Une vision étroite qui pèse sur la livre
Le cours EUR/GBP teste ce matin le seuil de résistance autour de 0,875. Clôturer la semaine au-dessus de ce niveau serait synonyme d'une amélioration technique. Cela marque la fin de la fourchette peu emballante que nous observons depuis le mois de mai de cette année, entre 0,85 et 0,87. Sur les graphiques, 0,879 apparaît comme la référence suivante. Il s’agit du rebond à 61,8 % dans la baisse qu'a connue le cours EUR/GBP entre février et août. Après un arrêt intermédiaire aux alentours de 0,886/0,89, le retour vers le sommet annuel (0,897) se fera sans rencontrer d'autres obstacles significatifs.
En début de semaine, la situation semblait pourtant s'être améliorée pour la livre. Un rapport sur le marché de l’emploi relativement solide a brièvement fait chuter le cours EUR/GBP en dessous de 0,87. Cette vigueur est principalement dûe aux données sur la croissance salariale. Celle-ci a en effet moins ralenti que prévu au troisième trimestre. La combinaison avec la croissance inattendue de l’emploi au mois d’octobre (33k vs -17k) pointe un marché du travail robuste, seule note positive dans le marasme que connaît actuellement l'économie britannique. Mais les doutes ont rapidement refait surface. Pour commencer, ces données d’octobre ne sont qu’une première estimation incomplète. La révision, certes positive, du chiffre de septembre montre à quel point la série est volatile. Les dates officielles d’emploi font l’objet d’une révision méthodologique approfondie. La première publication n’est prévue que pour décembre. En ce qui concerne l’augmentation salariale, le caractère de plafonnement pèse peut-être plus lourd que le chiffre absolu. Au cours des deux dernières années, nous avons vu autant de faux signaux. Mais cette fois-ci, c’est peut-être différent étant donné l'état très avancé du cycle économique. La Banque d’Angleterre garde un œil attentif sur l’indicateur lors de l’élaboration de sa politique de taux.
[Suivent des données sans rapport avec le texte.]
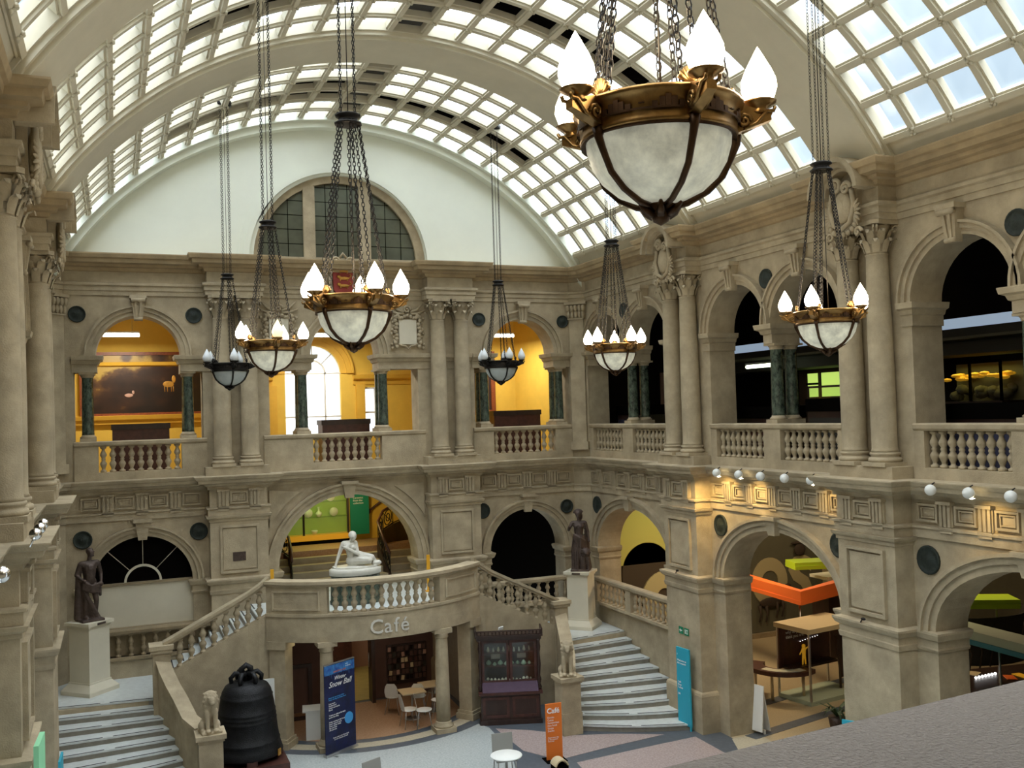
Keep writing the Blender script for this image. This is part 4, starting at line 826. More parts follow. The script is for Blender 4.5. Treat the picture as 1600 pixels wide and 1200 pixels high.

Mais cela convaincra-t-il les membres de la banque centrale de procéder à un nouveau relèvement ? C’est peu probable.
Après la publication des taux d’inflation et des chiffres d’affaires dans le secteur du commerce de détail britannique au mois d’octobre, nous sommes passés de « peu probable » à « certainement pas ». Les effets de base favorables ont porté l’inflation générale de 6,7 % à 4,6 %. Cela permet au Royaume-Uni d'un peu moins détonner par rapport aux États-Unis (3,2 %) ou à la zone euro (2,9 %). L’inflation de base a également reculé, mais reste beaucoup trop élevée à 5,7 %. L’inflation des services s'est établie à 6,6 %, soit simplement une légère amélioration par rapport au taux de 6,9 % enregistré en septembre. Le processus de désinflation a néanmoins été plus soutenu que prévu (0,1 %). C’est apparemment beaucoup, comme nous l’avons appris cette semaine. [Ton sarcastique.] Ce matin, les ventes de détail britanniques ont finalement scellé le destin de la Banque d’Angleterre et de la monnaie britannique. Au début du quatrième trimestre, le consommateur n'a pas vraiment délié les cordons de la bourse. Un mauvais début pour ce trimestre doré des fêtes de fin d'année.
Comme pour la Fed et la BCE, le marché ne parle désormais plus d'un éventuel dernier relèvement de la Banque d’Angleterre. La discussion porte sur des baisses de taux. Le marché monétaire britannique estime que ces baisses commenceront en juin 2024 et totaliseront 75 pb sur l'ensemble de l'année. Il est très peu probable que l’inflation de base, élevée selon les standards internationaux, le permette. Tant Greene que Ramsden du comité de politique de la BoE ont fait des déclarations allant à l'encontre de la tendance du marché hier. Mais ils ont tous les deux prêché dans le désert. Le marché campe avec sa vision étroite et ne semble pas vouloir en dévier. Une mauvaise nouvelle pour la livre en raison de la préférence à peine dissimulée de la BoE pour la croissance. Cela pourrait entraîner un repositionnement plus prononcé par rapport à la zone euro/BCE.